Keeping fat
Country people are always being told that they need to eat less, exercise more and visit the doctor for regular check-ups.
That’s all very well but:
1. It’s cold here for much of the year and we have appetites as big as houses.
2. We take our lives in our hands when we run/cycle/walk along single-lane, 100kph roads.
3. Doctors in the country are thin on the ground (and also sometimes large in the tummy).
It’s not that we don’t get any exercise at all – we do. It comes in the form of watering the garden and the vegie patch, weeding, spreading mulch, turning compost, raking leaves, pruning, brushing paths, rushing out at daybreak to shout at Choughs and chasing Rosellas away from the cherry tree during every hour that God invented. 
But it seems that isn’t enough to burn off a breakfast of porridge or muesli, toast and at least two cups of tea, followed by long stints of talking to the computer.
A cup of mid-morning coffee usually staves off peckishness but by lunchtime we’re starving and ready to pack away the carbs again. After lunch we work until five or six and at seven sit down to a big dinner.
A friend who lives in town once attended the local gym for a short time. He soon became bored with the routine and decided not to go back. When the gym owner sent him a letter, asking why he was no longer attending, he replied: ‘My wife thinks that I look like a Greek god and I don’t want to disappoint her.’
We hadn’t been living here for long when I visited the doctor for a routine check-up. I told her that I had osteo-arthritis in my knees. (In Sydney I attended yoga classes and exercised at the gym to keep my leg muscles in good shape to support my weakened knees.)
My doctor asked what I did for exercise. I told her that I walked every day, which was true, and I gardened. She then asked whether I walked up hills. In these parts you’d be hard pressed to walk anywhere there wasn’t a hill. Even our garden has hills. Yes, I replied, I walk up hills. I even had the thigh muscles to prove it.
But that was then.
We often talk about getting up early to go for a walk. The weather for the last few days has been freezing and in the cold, grey light of early morning our resolve has crumbled. (We did stroll around the showground on Saturday, though. Surely that counts for something.)
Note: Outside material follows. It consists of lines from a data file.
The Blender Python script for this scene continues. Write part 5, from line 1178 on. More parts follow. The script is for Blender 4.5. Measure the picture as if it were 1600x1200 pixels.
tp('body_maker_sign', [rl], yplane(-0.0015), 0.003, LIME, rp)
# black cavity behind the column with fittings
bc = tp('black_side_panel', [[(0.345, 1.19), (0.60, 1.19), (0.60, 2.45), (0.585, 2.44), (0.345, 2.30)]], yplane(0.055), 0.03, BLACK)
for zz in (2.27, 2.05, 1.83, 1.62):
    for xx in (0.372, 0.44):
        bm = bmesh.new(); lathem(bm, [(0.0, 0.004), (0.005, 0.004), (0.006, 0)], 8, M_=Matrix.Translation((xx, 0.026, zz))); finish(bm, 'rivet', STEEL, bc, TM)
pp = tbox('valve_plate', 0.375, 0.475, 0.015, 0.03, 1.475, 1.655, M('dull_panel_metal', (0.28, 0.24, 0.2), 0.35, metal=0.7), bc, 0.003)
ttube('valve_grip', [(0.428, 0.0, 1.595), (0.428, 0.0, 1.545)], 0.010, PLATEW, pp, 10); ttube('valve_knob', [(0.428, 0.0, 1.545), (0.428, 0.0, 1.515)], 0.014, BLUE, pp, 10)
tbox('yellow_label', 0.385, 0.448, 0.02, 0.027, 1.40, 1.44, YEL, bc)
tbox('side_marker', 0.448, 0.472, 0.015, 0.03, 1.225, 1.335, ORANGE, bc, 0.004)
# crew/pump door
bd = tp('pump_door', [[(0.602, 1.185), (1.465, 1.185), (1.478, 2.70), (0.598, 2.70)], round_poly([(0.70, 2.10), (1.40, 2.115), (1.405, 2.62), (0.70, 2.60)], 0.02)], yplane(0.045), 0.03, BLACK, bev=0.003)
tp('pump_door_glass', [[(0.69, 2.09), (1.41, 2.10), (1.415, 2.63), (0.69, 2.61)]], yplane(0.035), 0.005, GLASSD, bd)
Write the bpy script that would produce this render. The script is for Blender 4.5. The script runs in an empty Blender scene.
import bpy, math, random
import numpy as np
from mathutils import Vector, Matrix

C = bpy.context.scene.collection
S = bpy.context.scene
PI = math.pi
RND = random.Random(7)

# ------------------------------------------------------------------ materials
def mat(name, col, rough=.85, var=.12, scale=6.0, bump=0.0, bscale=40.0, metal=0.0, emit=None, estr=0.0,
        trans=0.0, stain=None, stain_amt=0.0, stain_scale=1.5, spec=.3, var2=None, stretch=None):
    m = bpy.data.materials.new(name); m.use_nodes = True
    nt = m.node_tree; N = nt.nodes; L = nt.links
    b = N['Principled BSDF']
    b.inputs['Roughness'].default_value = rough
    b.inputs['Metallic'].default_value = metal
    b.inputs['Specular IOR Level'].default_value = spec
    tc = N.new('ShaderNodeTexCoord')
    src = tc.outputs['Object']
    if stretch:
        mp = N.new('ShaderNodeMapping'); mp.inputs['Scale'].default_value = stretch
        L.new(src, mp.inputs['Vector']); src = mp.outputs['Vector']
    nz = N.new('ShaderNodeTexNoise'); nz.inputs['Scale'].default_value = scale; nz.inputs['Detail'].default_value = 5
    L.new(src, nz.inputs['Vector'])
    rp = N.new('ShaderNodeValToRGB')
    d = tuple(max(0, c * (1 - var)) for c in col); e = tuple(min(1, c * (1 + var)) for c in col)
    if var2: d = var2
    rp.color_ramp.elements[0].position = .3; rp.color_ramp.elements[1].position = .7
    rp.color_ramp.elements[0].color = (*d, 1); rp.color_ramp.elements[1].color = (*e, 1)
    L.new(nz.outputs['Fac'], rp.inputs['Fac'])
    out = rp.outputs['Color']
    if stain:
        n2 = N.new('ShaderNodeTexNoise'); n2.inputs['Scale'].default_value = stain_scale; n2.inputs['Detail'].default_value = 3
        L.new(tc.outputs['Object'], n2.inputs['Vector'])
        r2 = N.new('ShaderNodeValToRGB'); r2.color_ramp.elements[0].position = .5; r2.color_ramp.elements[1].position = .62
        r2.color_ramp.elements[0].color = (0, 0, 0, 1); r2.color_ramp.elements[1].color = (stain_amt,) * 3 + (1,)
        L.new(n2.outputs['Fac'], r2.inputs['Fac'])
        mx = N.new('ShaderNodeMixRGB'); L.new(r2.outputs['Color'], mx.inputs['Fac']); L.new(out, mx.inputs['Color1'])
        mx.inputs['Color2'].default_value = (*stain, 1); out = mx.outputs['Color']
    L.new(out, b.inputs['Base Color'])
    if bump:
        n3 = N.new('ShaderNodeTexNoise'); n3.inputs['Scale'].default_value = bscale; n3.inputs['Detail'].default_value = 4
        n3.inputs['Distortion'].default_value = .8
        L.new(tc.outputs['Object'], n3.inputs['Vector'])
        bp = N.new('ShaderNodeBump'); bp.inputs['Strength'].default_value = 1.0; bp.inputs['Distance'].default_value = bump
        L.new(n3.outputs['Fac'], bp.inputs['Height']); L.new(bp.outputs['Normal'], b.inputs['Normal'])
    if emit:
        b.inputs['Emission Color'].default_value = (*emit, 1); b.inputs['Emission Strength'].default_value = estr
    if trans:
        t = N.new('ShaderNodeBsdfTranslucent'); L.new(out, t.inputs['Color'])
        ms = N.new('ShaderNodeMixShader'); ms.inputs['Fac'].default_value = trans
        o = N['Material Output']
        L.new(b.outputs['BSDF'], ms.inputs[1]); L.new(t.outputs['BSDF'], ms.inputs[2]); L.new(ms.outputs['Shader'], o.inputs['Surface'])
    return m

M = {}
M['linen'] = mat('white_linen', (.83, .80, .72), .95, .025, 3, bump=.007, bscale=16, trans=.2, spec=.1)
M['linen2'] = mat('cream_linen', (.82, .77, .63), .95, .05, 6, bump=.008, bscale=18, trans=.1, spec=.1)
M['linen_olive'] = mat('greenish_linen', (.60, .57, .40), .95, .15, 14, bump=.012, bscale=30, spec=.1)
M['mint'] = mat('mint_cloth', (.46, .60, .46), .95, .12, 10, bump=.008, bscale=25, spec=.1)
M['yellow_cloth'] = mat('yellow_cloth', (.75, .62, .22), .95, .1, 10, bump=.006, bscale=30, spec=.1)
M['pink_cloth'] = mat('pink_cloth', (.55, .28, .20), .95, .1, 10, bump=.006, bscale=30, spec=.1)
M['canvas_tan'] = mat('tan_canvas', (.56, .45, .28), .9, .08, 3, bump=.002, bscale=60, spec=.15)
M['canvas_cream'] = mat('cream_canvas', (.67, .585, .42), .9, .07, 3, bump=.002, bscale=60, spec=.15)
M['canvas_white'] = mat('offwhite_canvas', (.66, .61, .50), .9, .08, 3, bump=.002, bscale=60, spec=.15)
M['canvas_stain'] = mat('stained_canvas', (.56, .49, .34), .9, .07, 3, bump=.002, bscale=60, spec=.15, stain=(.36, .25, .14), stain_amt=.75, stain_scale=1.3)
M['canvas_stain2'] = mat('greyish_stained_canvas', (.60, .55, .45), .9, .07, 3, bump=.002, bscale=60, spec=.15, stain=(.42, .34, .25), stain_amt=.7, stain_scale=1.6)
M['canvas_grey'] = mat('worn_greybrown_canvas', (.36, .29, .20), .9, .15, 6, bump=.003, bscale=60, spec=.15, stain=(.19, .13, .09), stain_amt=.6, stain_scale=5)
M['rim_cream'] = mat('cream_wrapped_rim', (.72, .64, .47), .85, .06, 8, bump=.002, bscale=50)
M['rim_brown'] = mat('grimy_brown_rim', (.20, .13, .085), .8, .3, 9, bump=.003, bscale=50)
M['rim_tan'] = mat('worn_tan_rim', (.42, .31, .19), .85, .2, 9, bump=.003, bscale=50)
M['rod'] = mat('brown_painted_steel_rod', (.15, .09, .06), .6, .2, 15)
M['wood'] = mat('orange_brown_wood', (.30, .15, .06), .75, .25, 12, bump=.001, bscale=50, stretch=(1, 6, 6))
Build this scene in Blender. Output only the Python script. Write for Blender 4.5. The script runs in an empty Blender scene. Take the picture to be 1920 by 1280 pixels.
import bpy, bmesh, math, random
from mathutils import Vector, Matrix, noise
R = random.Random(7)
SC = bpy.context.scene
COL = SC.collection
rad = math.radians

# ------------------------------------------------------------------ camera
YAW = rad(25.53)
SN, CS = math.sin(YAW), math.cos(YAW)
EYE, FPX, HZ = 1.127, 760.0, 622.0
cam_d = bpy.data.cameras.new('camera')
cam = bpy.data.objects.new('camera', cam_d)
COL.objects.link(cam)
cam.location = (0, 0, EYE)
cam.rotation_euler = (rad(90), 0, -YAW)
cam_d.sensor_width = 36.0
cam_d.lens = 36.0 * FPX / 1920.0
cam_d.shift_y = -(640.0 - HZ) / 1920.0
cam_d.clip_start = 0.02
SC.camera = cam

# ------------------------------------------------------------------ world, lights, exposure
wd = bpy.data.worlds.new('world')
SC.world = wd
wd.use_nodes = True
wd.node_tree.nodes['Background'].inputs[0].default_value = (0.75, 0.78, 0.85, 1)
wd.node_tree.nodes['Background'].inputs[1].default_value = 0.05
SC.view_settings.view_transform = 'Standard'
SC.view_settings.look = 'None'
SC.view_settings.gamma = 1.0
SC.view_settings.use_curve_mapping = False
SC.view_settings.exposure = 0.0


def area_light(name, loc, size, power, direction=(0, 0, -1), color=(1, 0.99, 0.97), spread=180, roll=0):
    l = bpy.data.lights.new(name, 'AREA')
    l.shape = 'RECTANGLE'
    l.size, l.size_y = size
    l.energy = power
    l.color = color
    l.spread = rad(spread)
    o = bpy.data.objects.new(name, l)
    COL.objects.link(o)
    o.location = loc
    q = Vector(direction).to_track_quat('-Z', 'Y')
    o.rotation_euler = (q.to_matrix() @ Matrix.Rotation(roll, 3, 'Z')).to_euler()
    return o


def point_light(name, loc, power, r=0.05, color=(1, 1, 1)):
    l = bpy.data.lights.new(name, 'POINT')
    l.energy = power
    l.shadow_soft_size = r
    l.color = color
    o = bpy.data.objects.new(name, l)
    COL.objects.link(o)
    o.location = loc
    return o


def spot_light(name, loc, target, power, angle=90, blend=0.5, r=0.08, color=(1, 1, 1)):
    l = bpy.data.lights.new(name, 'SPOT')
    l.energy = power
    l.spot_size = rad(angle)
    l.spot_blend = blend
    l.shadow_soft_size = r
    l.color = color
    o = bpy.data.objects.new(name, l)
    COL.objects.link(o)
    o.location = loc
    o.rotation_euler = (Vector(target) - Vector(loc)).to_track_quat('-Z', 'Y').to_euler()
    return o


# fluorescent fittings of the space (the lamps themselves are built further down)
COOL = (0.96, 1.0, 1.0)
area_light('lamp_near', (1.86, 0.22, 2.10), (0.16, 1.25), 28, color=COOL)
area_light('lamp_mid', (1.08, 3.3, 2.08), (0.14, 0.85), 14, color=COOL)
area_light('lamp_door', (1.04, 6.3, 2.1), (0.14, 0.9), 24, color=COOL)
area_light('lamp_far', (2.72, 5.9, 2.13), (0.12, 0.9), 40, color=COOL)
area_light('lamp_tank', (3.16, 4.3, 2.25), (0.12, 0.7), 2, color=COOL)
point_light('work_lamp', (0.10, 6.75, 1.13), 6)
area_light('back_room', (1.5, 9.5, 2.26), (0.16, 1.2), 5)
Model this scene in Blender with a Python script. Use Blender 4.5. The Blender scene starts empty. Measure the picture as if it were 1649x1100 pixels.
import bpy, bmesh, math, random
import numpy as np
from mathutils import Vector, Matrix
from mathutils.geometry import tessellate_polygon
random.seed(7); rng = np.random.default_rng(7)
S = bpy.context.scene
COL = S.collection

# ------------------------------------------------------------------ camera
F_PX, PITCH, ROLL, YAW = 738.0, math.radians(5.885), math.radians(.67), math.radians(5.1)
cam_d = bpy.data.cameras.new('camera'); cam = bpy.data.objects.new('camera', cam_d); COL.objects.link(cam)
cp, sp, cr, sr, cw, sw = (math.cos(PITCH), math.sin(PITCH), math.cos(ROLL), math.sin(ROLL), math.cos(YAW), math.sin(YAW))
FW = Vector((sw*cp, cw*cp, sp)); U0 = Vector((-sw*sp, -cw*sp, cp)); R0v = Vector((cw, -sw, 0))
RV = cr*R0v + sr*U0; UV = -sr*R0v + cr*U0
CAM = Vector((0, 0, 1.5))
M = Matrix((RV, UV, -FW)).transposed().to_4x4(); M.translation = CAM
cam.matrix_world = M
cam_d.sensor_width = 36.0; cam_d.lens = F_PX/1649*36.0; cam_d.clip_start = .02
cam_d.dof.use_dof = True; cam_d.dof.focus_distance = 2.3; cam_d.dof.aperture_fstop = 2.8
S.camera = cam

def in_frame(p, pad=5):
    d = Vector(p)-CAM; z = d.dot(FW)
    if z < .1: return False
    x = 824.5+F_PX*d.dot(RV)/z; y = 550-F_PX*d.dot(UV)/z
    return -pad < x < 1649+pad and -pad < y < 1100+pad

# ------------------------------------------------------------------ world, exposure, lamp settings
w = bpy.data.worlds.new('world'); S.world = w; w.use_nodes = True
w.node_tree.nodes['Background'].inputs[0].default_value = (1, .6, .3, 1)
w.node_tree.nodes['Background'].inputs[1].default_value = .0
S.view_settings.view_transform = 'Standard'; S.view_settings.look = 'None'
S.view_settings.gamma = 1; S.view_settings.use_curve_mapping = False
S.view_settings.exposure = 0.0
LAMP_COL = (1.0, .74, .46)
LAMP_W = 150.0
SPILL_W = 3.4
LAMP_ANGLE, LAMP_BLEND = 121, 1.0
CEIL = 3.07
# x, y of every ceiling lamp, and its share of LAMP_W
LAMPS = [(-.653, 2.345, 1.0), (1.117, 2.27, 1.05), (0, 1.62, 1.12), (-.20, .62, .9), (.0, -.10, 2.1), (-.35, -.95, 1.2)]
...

When the weather’s warm, before the temperature rises and squadrons of flies search for landing strips, walking in the early morning is delightful. At that time of day, time-starved commuters have yet to hare into town. Kangaroos graze in paddocks while birds busy themselves singing and collecting food. The light is exquisite.
But the older I get, the longer I sleep. I know, I know… I’m missing the best part of the day, I’m sleeping my life away and I’m certainly not doing my arthritic knees any favours.
So in the interest of staving off immobility in later life, I bought an exercise bike via the internet.
In the country, buying anything via the internet is not as simple as it first appears. You place your order and days later the purchase has still not arrived. Anxious emails are despatched to someone at the supplier who puts you in touch with someone at the freight company who tells you that your consignment is still in Sydney. A week or two later, after your purchase has been delivered, the delivery van has driven off, and you’ve started to unpack the item, you discover that it’s smashed from having bounced over rough roads. It happened before, with a washing machine.
This time, a vital part of the exercise bike is broken. I’ve contacted the supplier and sent them photos of the damage and they’ve contacted me and asked for photos of the damage. In that order.
I suspect things will go on like this for another day or so. The supplier will organise to have the bike picked up and I’ll wait for another week before the van arrives to take it away. Then I’ll wait for another week for the replacement bike to be delivered.
I’ve finally twigged that by purchasing something on the internet – rather than driving to the shops – any savings in carbon emissions are negated by the inevitable return of the damaged purchase, followed by the delivery of the replacement.
While I wait, my clothes are getting smaller and I’m so anxious about another bike arriving smashed up that I’m eating far too much.
I’m just glad that I resisted the urge to buy that set of bathroom scales on the internet.